*What you will do*.
In the records that follow, show each line where the word "Python" is present.

*Data supplied*.

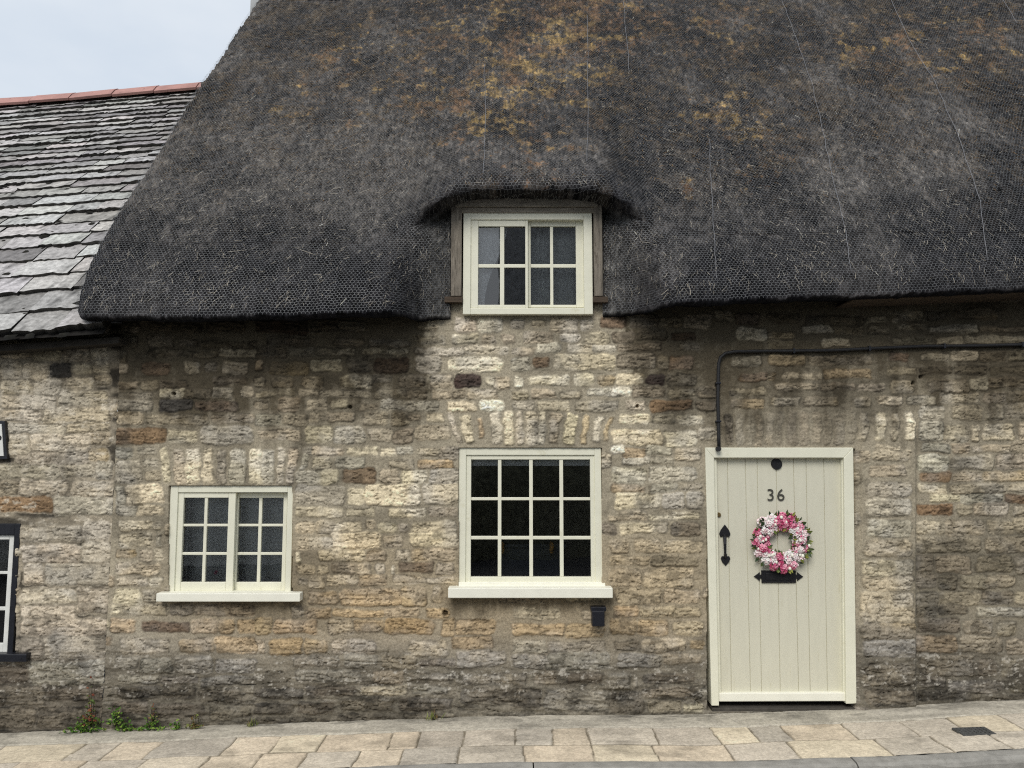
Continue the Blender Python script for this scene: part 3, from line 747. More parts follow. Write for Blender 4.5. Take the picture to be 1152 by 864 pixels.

==

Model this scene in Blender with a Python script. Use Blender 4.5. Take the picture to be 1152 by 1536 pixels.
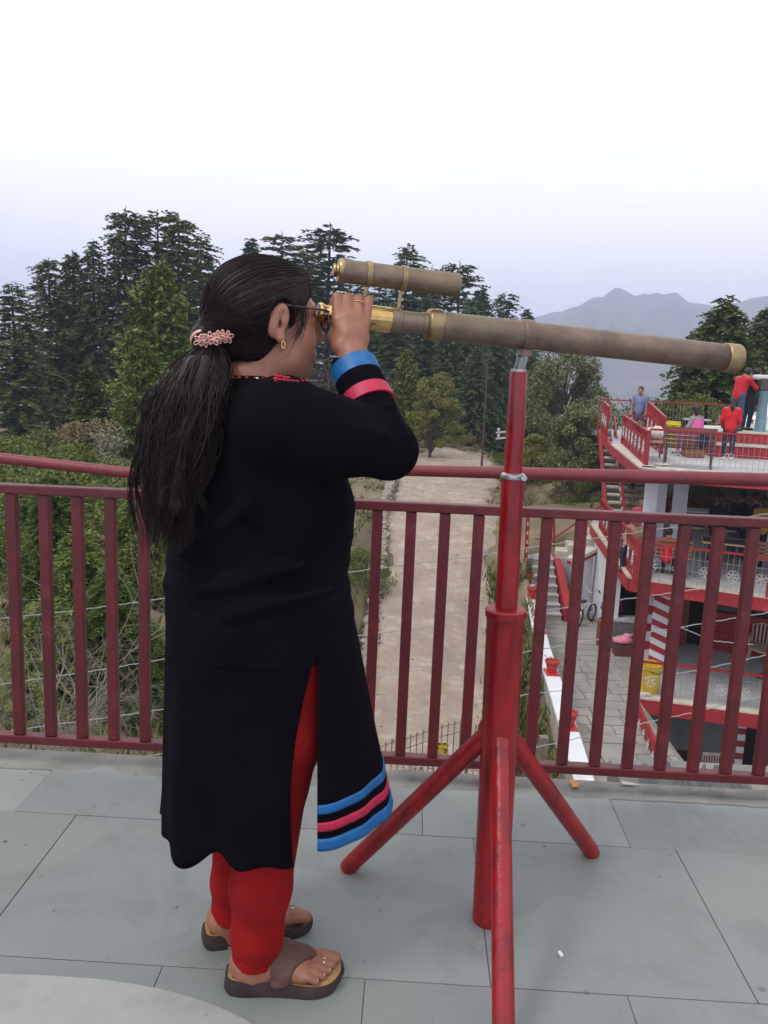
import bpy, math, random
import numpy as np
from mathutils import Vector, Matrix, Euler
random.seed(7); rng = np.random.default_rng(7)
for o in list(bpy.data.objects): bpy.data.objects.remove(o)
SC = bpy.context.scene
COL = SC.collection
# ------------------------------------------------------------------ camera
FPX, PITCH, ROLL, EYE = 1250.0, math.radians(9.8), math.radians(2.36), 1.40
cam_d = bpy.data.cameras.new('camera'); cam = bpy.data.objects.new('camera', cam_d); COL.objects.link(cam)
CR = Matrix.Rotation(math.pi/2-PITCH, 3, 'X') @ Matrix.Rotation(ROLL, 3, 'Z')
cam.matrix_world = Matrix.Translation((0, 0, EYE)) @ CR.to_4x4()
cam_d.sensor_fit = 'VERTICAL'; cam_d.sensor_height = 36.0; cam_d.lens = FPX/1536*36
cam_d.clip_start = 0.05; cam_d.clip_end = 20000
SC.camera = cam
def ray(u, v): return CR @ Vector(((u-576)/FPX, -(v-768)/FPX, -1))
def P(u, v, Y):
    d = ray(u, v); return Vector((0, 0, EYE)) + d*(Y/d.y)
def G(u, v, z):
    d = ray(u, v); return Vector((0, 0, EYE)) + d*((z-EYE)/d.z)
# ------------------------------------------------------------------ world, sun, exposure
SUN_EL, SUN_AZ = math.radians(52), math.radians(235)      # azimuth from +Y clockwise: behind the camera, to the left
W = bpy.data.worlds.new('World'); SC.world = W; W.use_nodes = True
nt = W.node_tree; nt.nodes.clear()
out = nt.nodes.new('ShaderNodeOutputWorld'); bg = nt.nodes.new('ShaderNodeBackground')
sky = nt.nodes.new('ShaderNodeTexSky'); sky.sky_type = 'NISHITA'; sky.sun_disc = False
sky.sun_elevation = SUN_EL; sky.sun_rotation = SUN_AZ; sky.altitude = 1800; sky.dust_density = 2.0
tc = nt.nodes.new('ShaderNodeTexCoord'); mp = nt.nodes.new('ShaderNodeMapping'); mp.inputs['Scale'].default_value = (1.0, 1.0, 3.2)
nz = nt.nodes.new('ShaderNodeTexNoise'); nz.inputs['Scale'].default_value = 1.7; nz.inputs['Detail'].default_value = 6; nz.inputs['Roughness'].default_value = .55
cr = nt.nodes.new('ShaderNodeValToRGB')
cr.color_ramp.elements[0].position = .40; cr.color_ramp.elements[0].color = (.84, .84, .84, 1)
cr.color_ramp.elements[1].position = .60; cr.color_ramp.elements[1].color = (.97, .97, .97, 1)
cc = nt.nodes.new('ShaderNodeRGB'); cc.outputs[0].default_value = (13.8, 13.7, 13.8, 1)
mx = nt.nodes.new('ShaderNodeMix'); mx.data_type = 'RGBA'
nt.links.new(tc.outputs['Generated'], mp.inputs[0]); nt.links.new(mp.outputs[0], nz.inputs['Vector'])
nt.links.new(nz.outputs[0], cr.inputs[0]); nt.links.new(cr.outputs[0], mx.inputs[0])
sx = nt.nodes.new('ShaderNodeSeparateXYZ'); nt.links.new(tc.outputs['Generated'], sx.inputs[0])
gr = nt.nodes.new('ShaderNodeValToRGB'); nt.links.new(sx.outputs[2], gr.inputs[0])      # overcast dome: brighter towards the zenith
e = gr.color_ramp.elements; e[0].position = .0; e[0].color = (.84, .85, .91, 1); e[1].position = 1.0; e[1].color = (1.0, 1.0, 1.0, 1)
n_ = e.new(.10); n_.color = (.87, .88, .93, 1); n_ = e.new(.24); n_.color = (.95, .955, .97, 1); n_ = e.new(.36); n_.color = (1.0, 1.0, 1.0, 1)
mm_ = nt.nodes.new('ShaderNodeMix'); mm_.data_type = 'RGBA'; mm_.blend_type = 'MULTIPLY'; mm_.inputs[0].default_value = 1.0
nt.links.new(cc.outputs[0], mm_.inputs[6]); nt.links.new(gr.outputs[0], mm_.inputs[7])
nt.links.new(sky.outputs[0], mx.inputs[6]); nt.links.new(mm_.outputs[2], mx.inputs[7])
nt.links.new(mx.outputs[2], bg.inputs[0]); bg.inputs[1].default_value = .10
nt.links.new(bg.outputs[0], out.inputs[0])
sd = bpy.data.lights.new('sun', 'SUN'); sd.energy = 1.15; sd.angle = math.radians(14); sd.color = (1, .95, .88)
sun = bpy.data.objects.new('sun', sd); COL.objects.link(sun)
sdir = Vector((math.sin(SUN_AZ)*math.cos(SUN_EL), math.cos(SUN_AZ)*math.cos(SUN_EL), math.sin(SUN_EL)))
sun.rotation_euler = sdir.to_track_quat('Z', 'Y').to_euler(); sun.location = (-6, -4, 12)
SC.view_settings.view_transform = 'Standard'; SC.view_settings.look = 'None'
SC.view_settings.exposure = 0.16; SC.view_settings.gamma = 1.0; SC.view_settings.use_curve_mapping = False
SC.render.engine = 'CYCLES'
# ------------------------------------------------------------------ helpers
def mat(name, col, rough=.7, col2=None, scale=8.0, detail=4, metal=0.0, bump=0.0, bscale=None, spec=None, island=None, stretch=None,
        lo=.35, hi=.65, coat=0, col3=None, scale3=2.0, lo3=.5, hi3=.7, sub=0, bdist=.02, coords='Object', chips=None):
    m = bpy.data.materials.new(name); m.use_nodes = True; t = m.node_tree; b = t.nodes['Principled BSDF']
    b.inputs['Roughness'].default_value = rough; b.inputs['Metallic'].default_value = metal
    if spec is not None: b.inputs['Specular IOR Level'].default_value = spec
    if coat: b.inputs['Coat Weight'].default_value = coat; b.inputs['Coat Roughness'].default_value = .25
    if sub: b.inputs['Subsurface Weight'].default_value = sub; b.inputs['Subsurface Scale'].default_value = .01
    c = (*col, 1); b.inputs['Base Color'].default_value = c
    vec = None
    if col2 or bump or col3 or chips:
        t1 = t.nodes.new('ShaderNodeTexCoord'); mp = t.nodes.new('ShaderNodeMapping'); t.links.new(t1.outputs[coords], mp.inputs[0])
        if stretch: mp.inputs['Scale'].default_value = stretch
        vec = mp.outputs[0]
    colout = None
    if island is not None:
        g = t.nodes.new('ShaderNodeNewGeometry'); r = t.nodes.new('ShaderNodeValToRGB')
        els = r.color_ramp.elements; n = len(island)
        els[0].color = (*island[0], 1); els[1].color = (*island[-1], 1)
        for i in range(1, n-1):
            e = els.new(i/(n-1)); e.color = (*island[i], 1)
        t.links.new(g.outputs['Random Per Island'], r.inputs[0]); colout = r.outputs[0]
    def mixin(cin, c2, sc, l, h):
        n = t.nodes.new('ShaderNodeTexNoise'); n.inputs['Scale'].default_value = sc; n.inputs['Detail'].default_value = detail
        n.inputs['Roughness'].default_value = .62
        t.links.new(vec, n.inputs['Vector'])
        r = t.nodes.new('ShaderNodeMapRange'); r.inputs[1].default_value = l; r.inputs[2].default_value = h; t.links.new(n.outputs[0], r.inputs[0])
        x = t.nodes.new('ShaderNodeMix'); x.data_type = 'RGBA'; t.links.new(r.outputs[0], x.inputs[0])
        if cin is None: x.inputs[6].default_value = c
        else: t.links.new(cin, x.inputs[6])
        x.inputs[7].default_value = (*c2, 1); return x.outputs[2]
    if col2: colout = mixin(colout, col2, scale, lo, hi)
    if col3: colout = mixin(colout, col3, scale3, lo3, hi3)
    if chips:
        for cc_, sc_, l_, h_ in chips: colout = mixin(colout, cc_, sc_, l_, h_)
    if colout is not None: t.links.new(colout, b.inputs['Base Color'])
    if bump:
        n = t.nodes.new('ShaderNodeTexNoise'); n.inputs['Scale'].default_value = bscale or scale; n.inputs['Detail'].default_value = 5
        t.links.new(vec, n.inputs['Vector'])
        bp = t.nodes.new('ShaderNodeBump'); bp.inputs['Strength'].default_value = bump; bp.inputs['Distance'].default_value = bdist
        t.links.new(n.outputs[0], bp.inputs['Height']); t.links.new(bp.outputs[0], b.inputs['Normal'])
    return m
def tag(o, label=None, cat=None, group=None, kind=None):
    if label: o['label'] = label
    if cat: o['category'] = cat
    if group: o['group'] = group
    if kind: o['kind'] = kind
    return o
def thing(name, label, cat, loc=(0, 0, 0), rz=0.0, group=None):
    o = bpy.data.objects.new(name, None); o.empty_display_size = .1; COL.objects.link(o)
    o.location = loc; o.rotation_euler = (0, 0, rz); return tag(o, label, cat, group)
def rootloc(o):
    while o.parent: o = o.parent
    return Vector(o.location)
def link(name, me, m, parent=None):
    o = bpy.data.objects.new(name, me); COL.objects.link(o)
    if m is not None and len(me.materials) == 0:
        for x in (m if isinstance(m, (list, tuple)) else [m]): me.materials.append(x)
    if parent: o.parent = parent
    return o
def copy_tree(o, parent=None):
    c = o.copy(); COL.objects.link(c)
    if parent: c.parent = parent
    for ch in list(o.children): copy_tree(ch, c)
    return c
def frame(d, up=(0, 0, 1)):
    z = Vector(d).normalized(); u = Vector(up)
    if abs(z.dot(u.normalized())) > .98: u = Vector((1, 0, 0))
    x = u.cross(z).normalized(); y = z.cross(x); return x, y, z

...

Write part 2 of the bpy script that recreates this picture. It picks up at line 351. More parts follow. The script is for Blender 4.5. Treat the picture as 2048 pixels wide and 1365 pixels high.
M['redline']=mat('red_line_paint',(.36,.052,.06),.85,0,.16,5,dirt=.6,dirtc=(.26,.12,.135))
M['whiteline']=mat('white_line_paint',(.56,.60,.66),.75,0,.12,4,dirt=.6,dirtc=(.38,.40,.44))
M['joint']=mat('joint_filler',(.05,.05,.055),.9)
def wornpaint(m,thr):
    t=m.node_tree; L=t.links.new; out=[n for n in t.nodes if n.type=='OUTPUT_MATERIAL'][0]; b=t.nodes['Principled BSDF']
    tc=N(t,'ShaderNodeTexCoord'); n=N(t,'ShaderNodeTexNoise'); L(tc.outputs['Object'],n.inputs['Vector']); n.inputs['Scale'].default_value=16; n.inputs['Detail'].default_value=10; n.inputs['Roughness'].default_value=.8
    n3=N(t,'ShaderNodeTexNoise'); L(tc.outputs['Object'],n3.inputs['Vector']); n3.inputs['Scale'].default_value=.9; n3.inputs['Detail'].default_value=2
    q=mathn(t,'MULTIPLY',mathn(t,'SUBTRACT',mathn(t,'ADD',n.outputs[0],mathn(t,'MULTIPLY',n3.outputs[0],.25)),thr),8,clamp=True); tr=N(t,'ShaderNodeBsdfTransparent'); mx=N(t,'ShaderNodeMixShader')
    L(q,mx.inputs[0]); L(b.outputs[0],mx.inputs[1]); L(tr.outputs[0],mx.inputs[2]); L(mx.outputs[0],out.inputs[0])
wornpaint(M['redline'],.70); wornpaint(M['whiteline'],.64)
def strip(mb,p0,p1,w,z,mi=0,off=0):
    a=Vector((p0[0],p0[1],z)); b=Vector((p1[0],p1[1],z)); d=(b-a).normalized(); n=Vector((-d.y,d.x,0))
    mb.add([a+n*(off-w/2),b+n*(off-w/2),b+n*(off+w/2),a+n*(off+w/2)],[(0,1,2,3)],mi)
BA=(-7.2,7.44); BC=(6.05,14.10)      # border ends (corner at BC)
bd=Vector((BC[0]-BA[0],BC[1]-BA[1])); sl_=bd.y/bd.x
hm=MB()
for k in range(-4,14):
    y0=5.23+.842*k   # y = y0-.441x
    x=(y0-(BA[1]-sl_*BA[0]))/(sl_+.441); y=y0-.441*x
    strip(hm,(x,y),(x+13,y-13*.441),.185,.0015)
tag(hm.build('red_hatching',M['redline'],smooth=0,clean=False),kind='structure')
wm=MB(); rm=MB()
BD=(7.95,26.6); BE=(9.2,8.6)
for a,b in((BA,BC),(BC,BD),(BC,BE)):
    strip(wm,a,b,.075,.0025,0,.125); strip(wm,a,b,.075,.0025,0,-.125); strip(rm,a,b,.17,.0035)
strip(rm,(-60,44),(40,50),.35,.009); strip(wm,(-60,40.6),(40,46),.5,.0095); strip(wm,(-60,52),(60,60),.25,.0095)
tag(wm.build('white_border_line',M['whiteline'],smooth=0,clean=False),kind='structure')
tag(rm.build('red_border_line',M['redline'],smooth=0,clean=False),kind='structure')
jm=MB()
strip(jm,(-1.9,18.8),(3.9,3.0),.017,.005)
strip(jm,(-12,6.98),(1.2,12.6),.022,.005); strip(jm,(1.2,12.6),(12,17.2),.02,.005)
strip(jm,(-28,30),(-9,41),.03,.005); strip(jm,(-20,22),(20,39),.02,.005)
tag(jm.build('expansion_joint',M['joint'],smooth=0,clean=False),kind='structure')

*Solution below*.
Continue the Blender Python script for this scene: part 3, from line 747. More parts follow. Write for Blender 4.5. Take the picture to be 1152 by 864 pixels.
Model this scene in Blender with a Python script. Use Blender 4.5. Take the picture to be 1152 by 1536 pixels.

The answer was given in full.